Aim => Reproduce, please, the span of lines beginning at the line with "Model this scene" and ending at the line with "random.seed(11)", inclusive, minus any pictures.

====== Data shown

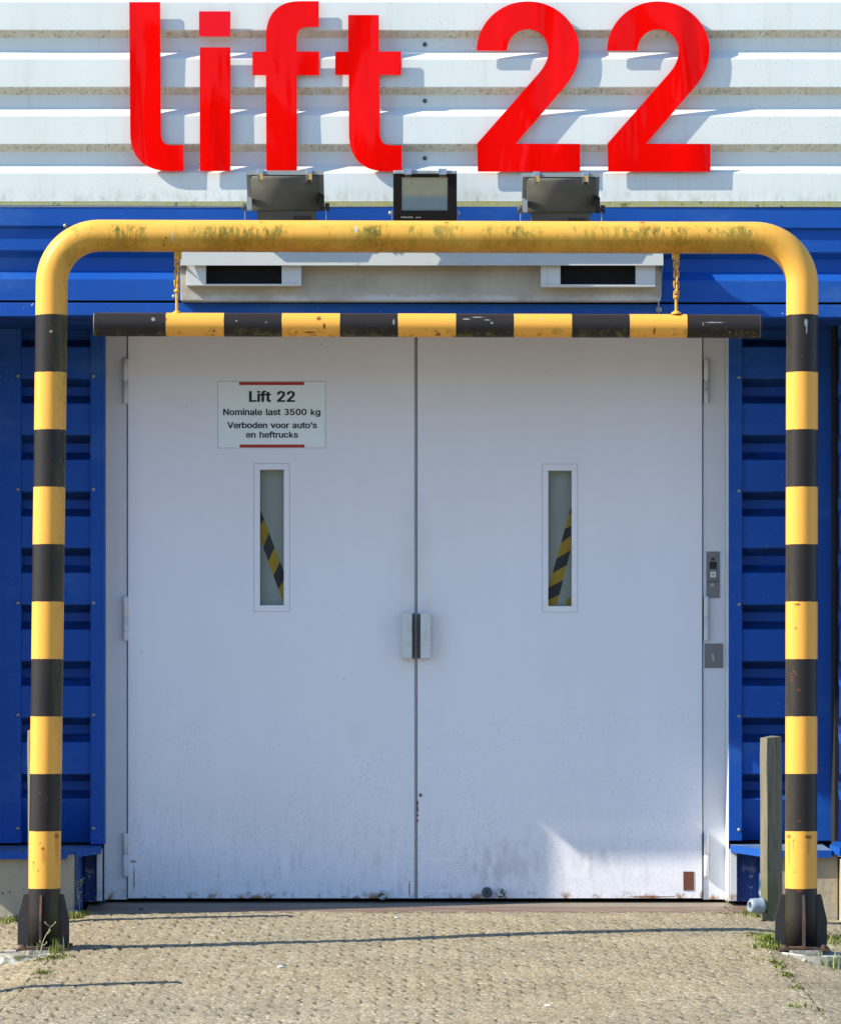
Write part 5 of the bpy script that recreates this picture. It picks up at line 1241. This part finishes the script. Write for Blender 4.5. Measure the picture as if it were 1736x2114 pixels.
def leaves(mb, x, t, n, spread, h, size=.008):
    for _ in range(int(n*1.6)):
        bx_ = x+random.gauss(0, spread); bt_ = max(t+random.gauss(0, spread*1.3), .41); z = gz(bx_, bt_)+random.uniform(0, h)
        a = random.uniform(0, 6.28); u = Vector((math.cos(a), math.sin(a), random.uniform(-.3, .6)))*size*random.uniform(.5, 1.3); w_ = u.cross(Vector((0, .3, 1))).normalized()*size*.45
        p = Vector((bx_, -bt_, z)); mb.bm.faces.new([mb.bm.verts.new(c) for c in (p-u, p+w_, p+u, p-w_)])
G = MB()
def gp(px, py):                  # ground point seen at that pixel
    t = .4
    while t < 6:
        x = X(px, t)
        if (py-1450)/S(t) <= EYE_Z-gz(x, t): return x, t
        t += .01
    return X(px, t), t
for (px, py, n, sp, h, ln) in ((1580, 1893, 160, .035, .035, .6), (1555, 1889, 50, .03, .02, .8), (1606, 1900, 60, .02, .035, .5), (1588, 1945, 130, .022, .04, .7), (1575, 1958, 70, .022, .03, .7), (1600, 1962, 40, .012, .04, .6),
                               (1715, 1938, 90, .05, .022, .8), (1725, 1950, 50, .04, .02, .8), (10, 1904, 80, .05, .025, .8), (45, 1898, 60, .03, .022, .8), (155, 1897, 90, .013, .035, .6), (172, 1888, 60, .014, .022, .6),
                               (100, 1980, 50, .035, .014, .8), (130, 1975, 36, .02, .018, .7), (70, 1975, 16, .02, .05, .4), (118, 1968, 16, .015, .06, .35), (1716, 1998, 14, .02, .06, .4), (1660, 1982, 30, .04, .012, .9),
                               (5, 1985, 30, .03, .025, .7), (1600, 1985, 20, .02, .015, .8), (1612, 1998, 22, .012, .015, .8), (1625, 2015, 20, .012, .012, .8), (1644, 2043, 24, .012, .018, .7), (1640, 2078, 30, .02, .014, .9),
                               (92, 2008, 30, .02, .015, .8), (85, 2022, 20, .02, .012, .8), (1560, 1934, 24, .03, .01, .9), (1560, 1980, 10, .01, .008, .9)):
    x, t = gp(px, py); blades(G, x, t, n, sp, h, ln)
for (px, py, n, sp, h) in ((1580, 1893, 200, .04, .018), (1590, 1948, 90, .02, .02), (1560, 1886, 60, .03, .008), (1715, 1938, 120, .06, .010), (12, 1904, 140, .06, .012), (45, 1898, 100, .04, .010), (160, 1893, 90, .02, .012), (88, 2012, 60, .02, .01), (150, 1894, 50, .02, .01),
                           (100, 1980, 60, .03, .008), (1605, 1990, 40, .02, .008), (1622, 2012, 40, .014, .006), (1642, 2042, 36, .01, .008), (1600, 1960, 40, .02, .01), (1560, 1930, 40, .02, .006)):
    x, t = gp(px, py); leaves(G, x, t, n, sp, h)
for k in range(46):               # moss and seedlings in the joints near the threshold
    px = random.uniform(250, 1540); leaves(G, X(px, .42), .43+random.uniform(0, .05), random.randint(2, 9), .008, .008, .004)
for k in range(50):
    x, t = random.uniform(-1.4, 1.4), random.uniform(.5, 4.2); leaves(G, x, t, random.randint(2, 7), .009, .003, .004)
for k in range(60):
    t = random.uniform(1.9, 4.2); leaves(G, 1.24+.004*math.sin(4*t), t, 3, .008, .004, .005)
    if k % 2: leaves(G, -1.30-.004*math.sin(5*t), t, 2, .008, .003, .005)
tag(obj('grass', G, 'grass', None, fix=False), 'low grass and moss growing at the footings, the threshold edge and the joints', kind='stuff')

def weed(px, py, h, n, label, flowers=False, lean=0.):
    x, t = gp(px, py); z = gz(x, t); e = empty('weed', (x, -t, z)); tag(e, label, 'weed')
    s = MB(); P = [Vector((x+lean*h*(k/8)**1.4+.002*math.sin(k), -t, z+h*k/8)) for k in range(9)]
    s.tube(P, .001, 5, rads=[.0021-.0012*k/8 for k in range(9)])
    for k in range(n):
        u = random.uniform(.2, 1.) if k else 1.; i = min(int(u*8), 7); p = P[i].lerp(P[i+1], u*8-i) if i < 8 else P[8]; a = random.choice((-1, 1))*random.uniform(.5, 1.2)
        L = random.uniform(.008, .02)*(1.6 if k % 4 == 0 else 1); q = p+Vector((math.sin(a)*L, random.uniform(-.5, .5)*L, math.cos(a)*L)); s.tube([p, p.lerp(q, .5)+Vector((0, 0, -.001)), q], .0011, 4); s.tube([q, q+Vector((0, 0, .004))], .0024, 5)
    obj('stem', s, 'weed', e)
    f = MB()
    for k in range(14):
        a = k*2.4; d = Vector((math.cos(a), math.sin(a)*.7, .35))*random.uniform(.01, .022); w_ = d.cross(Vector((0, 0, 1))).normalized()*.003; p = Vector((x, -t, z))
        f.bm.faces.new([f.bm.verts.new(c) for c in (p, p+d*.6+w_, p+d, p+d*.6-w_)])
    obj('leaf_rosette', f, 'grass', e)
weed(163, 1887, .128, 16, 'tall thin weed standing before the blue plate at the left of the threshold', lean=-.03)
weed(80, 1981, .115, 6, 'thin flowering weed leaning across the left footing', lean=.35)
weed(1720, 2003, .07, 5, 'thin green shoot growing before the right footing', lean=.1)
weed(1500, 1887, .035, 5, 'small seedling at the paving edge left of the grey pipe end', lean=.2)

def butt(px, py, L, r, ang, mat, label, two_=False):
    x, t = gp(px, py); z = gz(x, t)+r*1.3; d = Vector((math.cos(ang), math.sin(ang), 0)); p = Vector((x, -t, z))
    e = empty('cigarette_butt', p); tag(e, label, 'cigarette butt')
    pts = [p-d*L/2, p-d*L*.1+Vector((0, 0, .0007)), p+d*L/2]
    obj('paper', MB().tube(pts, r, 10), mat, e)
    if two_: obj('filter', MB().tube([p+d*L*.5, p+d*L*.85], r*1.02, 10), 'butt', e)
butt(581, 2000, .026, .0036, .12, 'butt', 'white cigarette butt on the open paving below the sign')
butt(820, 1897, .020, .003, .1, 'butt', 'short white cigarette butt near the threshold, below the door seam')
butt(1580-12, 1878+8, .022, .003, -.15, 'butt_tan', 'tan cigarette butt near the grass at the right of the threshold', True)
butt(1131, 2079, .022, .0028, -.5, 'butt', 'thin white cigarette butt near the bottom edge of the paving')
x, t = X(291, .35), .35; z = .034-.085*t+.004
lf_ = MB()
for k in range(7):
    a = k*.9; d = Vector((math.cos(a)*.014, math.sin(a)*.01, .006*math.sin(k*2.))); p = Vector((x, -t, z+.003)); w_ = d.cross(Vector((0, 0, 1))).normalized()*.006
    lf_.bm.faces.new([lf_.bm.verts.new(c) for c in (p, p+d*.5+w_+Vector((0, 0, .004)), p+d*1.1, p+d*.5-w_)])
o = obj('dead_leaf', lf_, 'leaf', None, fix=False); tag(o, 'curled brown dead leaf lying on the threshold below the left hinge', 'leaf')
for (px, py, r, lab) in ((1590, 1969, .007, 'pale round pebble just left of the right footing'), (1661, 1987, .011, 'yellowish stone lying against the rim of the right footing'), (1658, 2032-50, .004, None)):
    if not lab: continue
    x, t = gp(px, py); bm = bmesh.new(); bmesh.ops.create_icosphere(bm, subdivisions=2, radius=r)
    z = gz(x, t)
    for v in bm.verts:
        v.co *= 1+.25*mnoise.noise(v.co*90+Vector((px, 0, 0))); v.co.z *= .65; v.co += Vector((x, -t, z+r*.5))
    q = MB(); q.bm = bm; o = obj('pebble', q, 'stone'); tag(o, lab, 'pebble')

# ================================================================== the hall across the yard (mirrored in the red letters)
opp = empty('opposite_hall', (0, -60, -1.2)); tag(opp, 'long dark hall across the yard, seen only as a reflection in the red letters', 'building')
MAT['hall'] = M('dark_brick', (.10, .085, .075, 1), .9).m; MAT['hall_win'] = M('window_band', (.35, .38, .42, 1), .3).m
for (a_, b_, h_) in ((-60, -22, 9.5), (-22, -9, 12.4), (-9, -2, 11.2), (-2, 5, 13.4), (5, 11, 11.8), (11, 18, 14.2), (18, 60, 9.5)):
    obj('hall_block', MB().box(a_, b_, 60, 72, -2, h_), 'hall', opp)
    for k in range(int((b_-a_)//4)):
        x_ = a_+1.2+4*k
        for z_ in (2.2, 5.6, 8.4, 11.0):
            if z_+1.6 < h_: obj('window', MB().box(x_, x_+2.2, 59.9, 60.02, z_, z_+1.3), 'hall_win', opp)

============
====== Data shown

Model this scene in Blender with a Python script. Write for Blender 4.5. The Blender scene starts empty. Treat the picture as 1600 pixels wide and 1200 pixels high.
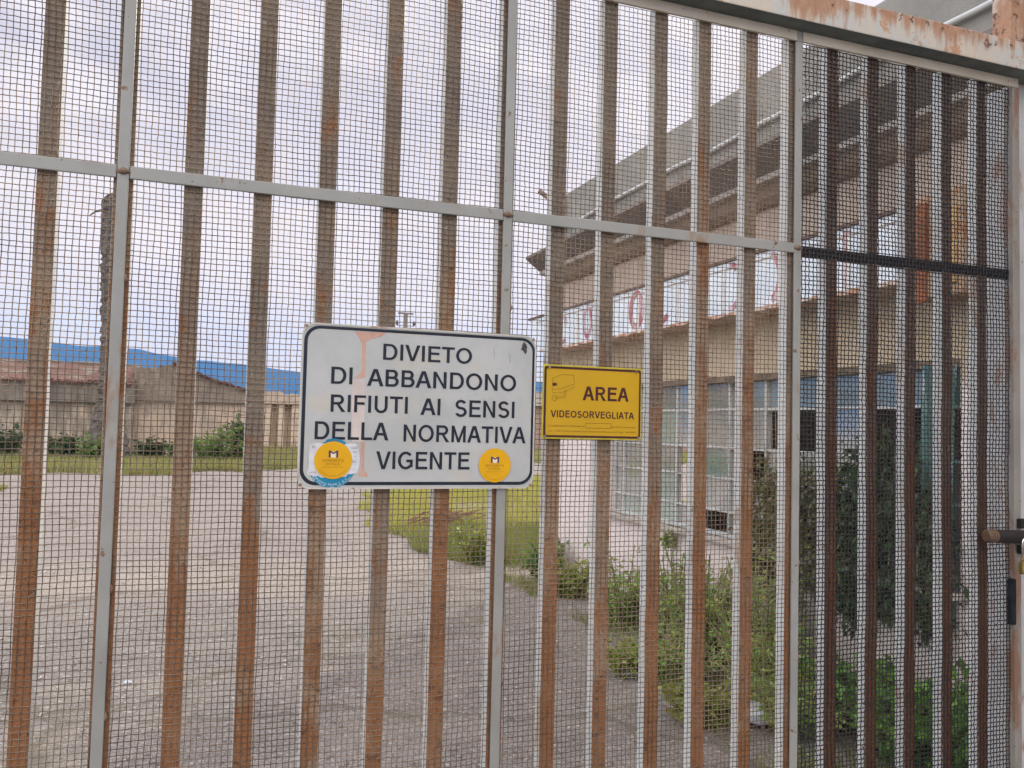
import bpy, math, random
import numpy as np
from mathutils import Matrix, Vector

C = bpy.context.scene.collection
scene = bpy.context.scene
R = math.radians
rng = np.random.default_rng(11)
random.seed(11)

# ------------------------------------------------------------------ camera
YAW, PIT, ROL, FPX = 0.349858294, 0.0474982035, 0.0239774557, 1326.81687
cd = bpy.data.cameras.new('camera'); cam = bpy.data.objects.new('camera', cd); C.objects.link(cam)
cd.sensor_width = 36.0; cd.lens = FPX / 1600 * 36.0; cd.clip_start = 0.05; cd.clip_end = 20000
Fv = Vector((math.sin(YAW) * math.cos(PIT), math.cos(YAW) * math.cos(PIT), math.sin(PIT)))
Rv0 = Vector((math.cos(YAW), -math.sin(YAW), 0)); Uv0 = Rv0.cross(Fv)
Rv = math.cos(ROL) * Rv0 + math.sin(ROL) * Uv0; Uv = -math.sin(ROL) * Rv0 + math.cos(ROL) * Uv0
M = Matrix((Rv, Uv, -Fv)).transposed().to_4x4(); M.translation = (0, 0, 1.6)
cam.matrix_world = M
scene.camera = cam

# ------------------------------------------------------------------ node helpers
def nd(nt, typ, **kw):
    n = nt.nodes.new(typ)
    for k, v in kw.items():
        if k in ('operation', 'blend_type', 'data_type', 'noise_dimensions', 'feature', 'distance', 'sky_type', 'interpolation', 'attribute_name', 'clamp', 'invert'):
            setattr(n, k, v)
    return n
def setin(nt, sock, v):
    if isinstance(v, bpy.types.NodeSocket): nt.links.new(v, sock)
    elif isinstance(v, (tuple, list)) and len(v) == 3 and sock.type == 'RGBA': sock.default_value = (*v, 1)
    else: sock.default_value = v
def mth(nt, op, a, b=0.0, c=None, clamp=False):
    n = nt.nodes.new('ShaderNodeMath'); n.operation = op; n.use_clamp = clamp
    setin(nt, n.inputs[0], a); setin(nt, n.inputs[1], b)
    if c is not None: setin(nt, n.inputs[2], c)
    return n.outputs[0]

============

Written solution =>
Model this scene in Blender with a Python script. Write for Blender 4.5. The Blender scene starts empty. Treat the picture as 1600 pixels wide and 1200 pixels high.
import bpy, math, random
import numpy as np
from mathutils import Matrix, Vector

C = bpy.context.scene.collection
scene = bpy.context.scene
R = math.radians
rng = np.random.default_rng(11)
random.seed(11)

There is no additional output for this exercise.